Java, Joe, Lifer Juice...instant coffee and Satori Kato
Philosophy

Java, Joe, Lifer Juice...instant coffee and Satori Kato



Still tastes like sludge.

In 1903, the first U.S. patent for instant coffee was issued to Satori Kato of Chicago, Illinois. It was entitled "Coffee Concentrate and Process of Making Same" (No. 735,777). The application was filed 17 Apr 1901, in which year his Kato Coffee Company introduced the product at the Pam-American Exposition in Buffalo. Two years earlier, four men had formed the company when an American coffee importer and a roaster contacted Sartori Kato (the Japanese inventor of a soluble tea), who adapted his process of dehydration to coffee, with the assistance of an American chemist.

"Aug. 11, 1903: Instant Coffee, a Mixed Blessing"

by

Randy Alfred

August 11th, 2009

Wired

1903: A Japanese chemist living in Chicago receives the first U.S. patent for instant coffee. Hundreds of millions of caffeine-craving addicts will rue the day, but others have no grounds for complaint.

Water-soluble “instant” coffees first saw light of cup in Britain in 1771. But the product had a short shelf life and went rancid fast, so the process had a short historical life and went away fast. An American attempt in 1853 was followed by a pre–Civil War cake of powdered coffee. Same deal: It wouldn’t keep, so it didn’t sell.

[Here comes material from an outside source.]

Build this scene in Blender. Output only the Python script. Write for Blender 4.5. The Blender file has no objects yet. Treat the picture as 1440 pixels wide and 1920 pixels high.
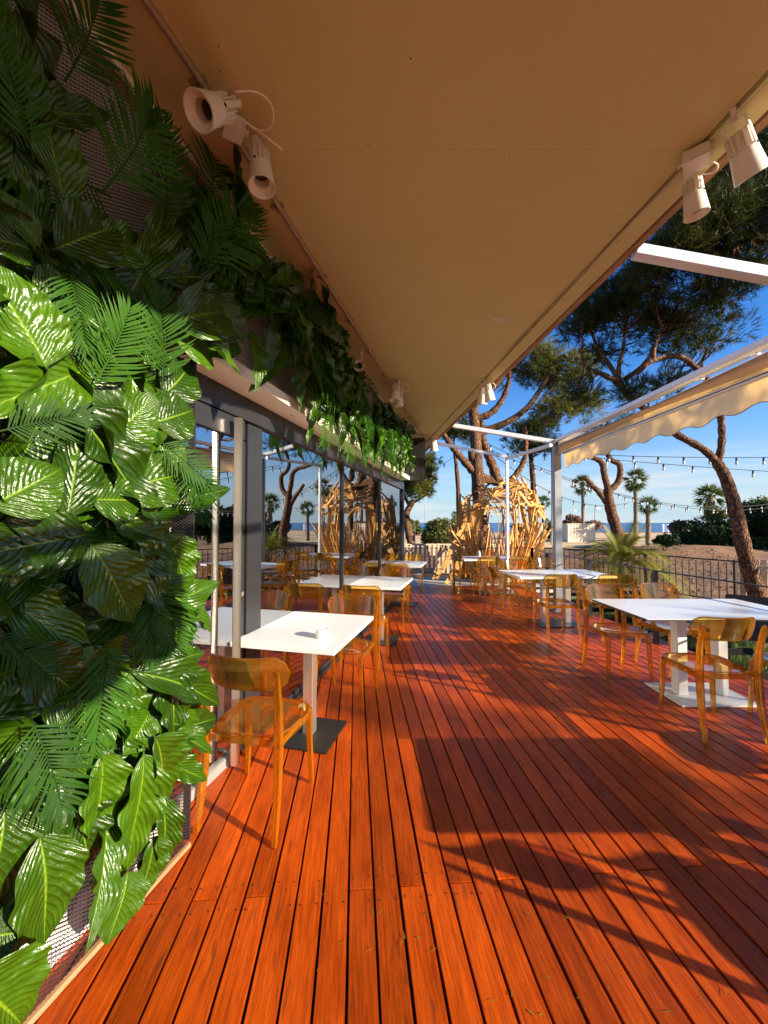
import bpy, bmesh, math, random
import numpy as np
from mathutils import Vector, Matrix, Euler
random.seed(7); rng = np.random.default_rng(7)
S = bpy.context.scene
COL = S.collection
R = math.radians

# ------------------------------------------------------------------ camera
F_PX, TILT, EYE = 721.0, R(1.59), 1.5
cd = bpy.data.cameras.new('camera'); cam = bpy.data.objects.new('camera', cd); COL.objects.link(cam)
cam.location = (0, 0, EYE); cam.rotation_euler = (R(90) + TILT, 0, 0)
cd.sensor_fit = 'VERTICAL'; cd.sensor_height = 36.0; cd.lens = F_PX / 1920 * 36.0
cd.clip_start = 0.05; cd.clip_end = 9000
S.camera = cam

# ------------------------------------------------------------------ light
SUN_XY = Vector((0.87, -0.49)).normalized(); SUN_EL = R(18.0)
SUN = Vector((SUN_XY.x*math.cos(SUN_EL), SUN_XY.y*math.cos(SUN_EL), math.sin(SUN_EL)))
ld = bpy.data.lights.new('sun', 'SUN'); ld.energy = 5.0; ld.angle = R(0.47); ld.color = (1.0, 0.86, 0.66)
lo = bpy.data.objects.new('sun', ld); COL.objects.link(lo); lo.rotation_euler = SUN.to_track_quat('Z', 'Y').to_euler()
lo.location = SUN*50

W = bpy.data.worlds.new('World'); S.world = W; W.use_nodes = True
nt = W.node_tree; nt.nodes.clear()
def nd(nt, t, **kw):
    n = nt.nodes.new(t)
    for k, v in kw.items(): setattr(n, k, v)
    return n
sky = nd(nt, 'ShaderNodeTexSky', sky_type='NISHITA', sun_disc=False)
sky.sun_elevation = SUN_EL; sky.sun_rotation = math.atan2(SUN_XY.x, SUN_XY.y)
sky.air_density = 1.0; sky.dust_density = 0.6; sky.ozone_density = 3.0
hs = nd(nt, 'ShaderNodeHueSaturation'); hs.inputs['Saturation'].default_value = 1.15; hs.inputs['Value'].default_value = 1.0
nt.links.new(sky.outputs[0], hs.inputs['Color'])
gn = nd(nt, 'ShaderNodeMix', data_type='RGBA', blend_type='MULTIPLY'); gn.inputs[0].default_value = 1; gn.inputs[7].default_value = (0.62, 1.10, 1.62, 1)
nt.links.new(hs.outputs[0], gn.inputs[6])
tc = nd(nt, 'ShaderNodeTexCoord'); sp = nd(nt, 'ShaderNodeSeparateXYZ'); nt.links.new(tc.outputs['Generated'], sp.inputs[0])
mp = nd(nt, 'ShaderNodeMapping'); mp.inputs['Scale'].default_value = (2.2, 2.2, 26.0); nt.links.new(tc.outputs['Generated'], mp.inputs[0])
nz = nd(nt, 'ShaderNodeTexNoise'); nz.inputs['Scale'].default_value = 1.3; nz.inputs['Detail'].default_value = 7; nz.inputs['Roughness'].default_value = 0.55
nt.links.new(mp.outputs[0], nz.inputs['Vector'])
cr = nd(nt, 'ShaderNodeValToRGB'); cr.color_ramp.elements[0].position = 0.43; cr.color_ramp.elements[1].position = 0.68
nt.links.new(nz.outputs['Fac'], cr.inputs[0])
el = nd(nt, 'ShaderNodeValToRGB')      # clouds only live in a low band above the sea
e = el.color_ramp.elements; e[0].position = 0.0; e[0].color = (0.75, 0.75, 0.75, 1); e[1].position = 0.17; e[1].color = (0, 0, 0, 1)
m = el.color_ramp.elements.new(0.085); m.color = (0.8, 0.8, 0.8, 1)
nt.links.new(sp.outputs['Z'], el.inputs[0])
hr = nd(nt, 'ShaderNodeValToRGB')       # sea haze: the air pales towards the horizon all round
e = hr.color_ramp.elements; e[0].position = 0.0; e[0].color = (.92, .92, .92, 1); e[1].position = 0.34; e[1].color = (0, 0, 0, 1)
for p_, v_ in ((.05, .78), (.12, .42), (.2, .18)):
    q_ = hr.color_ramp.elements.new(p_); q_.color = (v_, v_, v_, 1)
nt.links.new(sp.outputs['Z'], hr.inputs[0])
hzm = nd(nt, 'ShaderNodeMix', data_type='RGBA'); nt.links.new(hr.outputs[0], hzm.inputs[0]); nt.links.new(gn.outputs[2], hzm.inputs[6]); hzm.inputs[7].default_value = (3.9, 5.0, 5.6, 1)
mm = nd(nt, 'ShaderNodeMath', operation='MULTIPLY'); nt.links.new(cr.outputs[0], mm.inputs[0]); nt.links.new(el.outputs[0], mm.inputs[1])
mx = nd(nt, 'ShaderNodeMix', data_type='RGBA'); nt.links.new(mm.outputs[0], mx.inputs[0]); nt.links.new(hzm.outputs[2], mx.inputs[6])
mx.inputs[7].default_value = (5.6, 5.6, 5.7, 1)
bg = nd(nt, 'ShaderNodeBackground'); bg.inputs[1].default_value = 0.056
nt.links.new(mx.outputs[2], bg.inputs[0])
wo = nd(nt, 'ShaderNodeOutputWorld'); nt.links.new(bg.outputs[0], wo.inputs[0])

S.view_settings.view_transform = 'Standard'; S.view_settings.look = 'None'
S.view_settings.exposure = 1.5; S.view_settings.gamma = 1.0; S.view_settings.use_curve_mapping = False
S.render.engine = 'CYCLES'
S.cycles.max_bounces = 14; S.cycles.transparent_max_bounces = 28; S.cycles.transmission_bounces = 12
S.cycles.use_denoising = True

# ------------------------------------------------------------------ measuring helpers
def ray(px, py):
    a = (px-720)/F_PX; b = -(py-960)/F_PX
    return Vector((a, math.cos(TILT)-b*math.sin(TILT), math.sin(TILT)+b*math.cos(TILT)))
CAM = Vector((0, 0, EYE))
def atz(px, py, z): r = ray(px, py); return CAM + r*((z-EYE)/r.z)
def aty(px, py, Y): r = ray(px, py); return CAM + r*(Y/r.y)
AF = R(13.8); DF = Vector((math.sin(AF), math.cos(AF), 0)); NF = Vector((math.cos(AF), -math.sin(AF), 0))
G0 = Vector((-1.581, 0, 0))                       # a point of the glass plane
def fac(s, off, z): return G0 + DF*s + NF*off + Vector((0, 0, z))   # along, out of, up the facade
def onfac(px, py, off):
    r = ray(px, py); p0 = G0 + NF*off
    return CAM + r*((p0-CAM).dot(NF)/r.dot(NF))

# ------------------------------------------------------------------ materials
MATS = {}
def link(nt, a, b): nt.links.new(a, b)
def mat(name, c1, c2=None, rough=0.6, metal=0.0, scale=6.0, bump=0.0, bscale=40.0, spec=0.5, coat=0.0, stretch=(1, 1, 1), obj_var=0.0, detail=5, coord='Object', croug=0.1):
    m = bpy.data.materials.new(name); m.use_nodes = True; n = m.node_tree
    b = n.nodes['Principled BSDF']
    b.inputs['Roughness'].default_value = rough; b.inputs['Metallic'].default_value = metal
    b.inputs['Specular IOR Level'].default_value = spec; b.inputs['Coat Weight'].default_value = coat; b.inputs['Coat Roughness'].default_value = croug
    tc = nd(n, 'ShaderNodeTexCoord'); mp = nd(n, 'ShaderNodeMapping'); mp.inputs['Scale'].default_value = stretch
    link(n, tc.outputs[coord], mp.inputs[0])
    if c2 is None: c2 = tuple(x*0.8 for x in c1)
    nz = nd(n, 'ShaderNodeTexNoise'); nz.inputs['Scale'].default_value = scale; nz.inputs['Detail'].default_value = detail; nz.inputs['Roughness'].default_value = 0.6
    link(n, mp.outputs[0], nz.inputs['Vector'])
    r = nd(n, 'ShaderNodeValToRGB'); r.color_ramp.elements[0].position = 0.3; r.color_ramp.elements[1].position = 0.7
    r.color_ramp.elements[0].color = (*c2, 1); r.color_ramp.elements[1].color = (*c1, 1)
    link(n, nz.outputs['Fac'], r.inputs[0]); out = r.outputs[0]
    if obj_var:
        oi = nd(n, 'ShaderNodeObjectInfo'); h = nd(n, 'ShaderNodeHueSaturation')
        mr = nd(n, 'ShaderNodeMapRange'); mr.inputs[3].default_value = 1-obj_var; mr.inputs[4].default_value = 1+obj_var
        link(n, oi.outputs['Random'], mr.inputs[0]); link(n, mr.outputs[0], h.inputs['Value']); link(n, out, h.inputs['Color']); out = h.outputs[0]
    link(n, out, b.inputs['Base Color'])
    if bump:
        n2 = nd(n, 'ShaderNodeTexNoise'); n2.inputs['Scale'].default_value = bscale; n2.inputs['Detail'].default_value = 4
        link(n, mp.outputs[0], n2.inputs['Vector'])
        bp = nd(n, 'ShaderNodeBump'); bp.inputs['Strength'].default_value = bump; bp.inputs['Distance'].default_value = 0.01
        link(n, n2.outputs['Fac'], bp.inputs['Height']); link(n, bp.outputs[0], b.inputs['Normal'])
    MATS[name] = m
    return m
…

Satori Kato was the Japanese inventor of soluble tea. A U.S. coffee importer and a coffee roaster asked him to apply his dehydration method to coffee. With the help of an American chemist, Kato worked out the details. His April 17, 1901, patent application explained the problem and how he solved it:

The volatile oil is mixed with the solid aqueous extract, but I have discovered that an attempt to effect this without other precaution results in the production of a pasty sticky mass which does not resist rancidity, but quickly spoils under the usual conditions of transportation and storage. I have further discovered that the difficulty arises from the presence of in the concentrate of the nonvolatile coffee-fat or at any rate is overcome by its removal, which, I believe, I am the first to effect.

I separate the volatile oil and the fats from the coffee and remove the fiber and reduce to a hard substance. This hard substance is reduced to a finely divided condition and a portion thereof is pulverized and thoroughly mixed with the pure volatile oil and dried, after which this mixture is mixed with the remainder of the hard substance and used in this granulated or flaky form or pressed into tablets.

The Kato Coffee Company distributed free samples of the coffee-like product later that year at the Manufactures Building of the Pan American Exposition in Buffalo, New York. However, it was an assassin’s bullet, and not instant coffee, that killed President William McKinley when he visited the fair in September.

Kato received U.S. Patent No. 735,777 on Aug. 11, 1903, for “Coffee Concentrate and Process of Making Same,” but his Buffalo product did not take wing.

Another inventor, George C.L. Washington, started mass-producing Red E Coffee in 1909, and he supplied instant-coffee rations to U.S. troops during World War I. Nescafé, which developed an improved process and started marketing the new brew in 1938, supplied the U.S. military in World War II.

Say what you will about the taste, instant coffee is fast and easy and doesn’t take much equipment. Those are big advantages to an army in the trenches or an army on the move.

The 1950s mania for the quick, the convenient and the modern gave instant coffee a heydey, but the Europeanization of American coffee tastes in the 1980s and 1990s created disdain for the product amongst North American foodies. Still, you’ll find instant coffee on supermarket shelves everywhere, even in upscale neighborhoods and posh suburbs, not to mention the premium instant coffee so popular in, yup, Europe.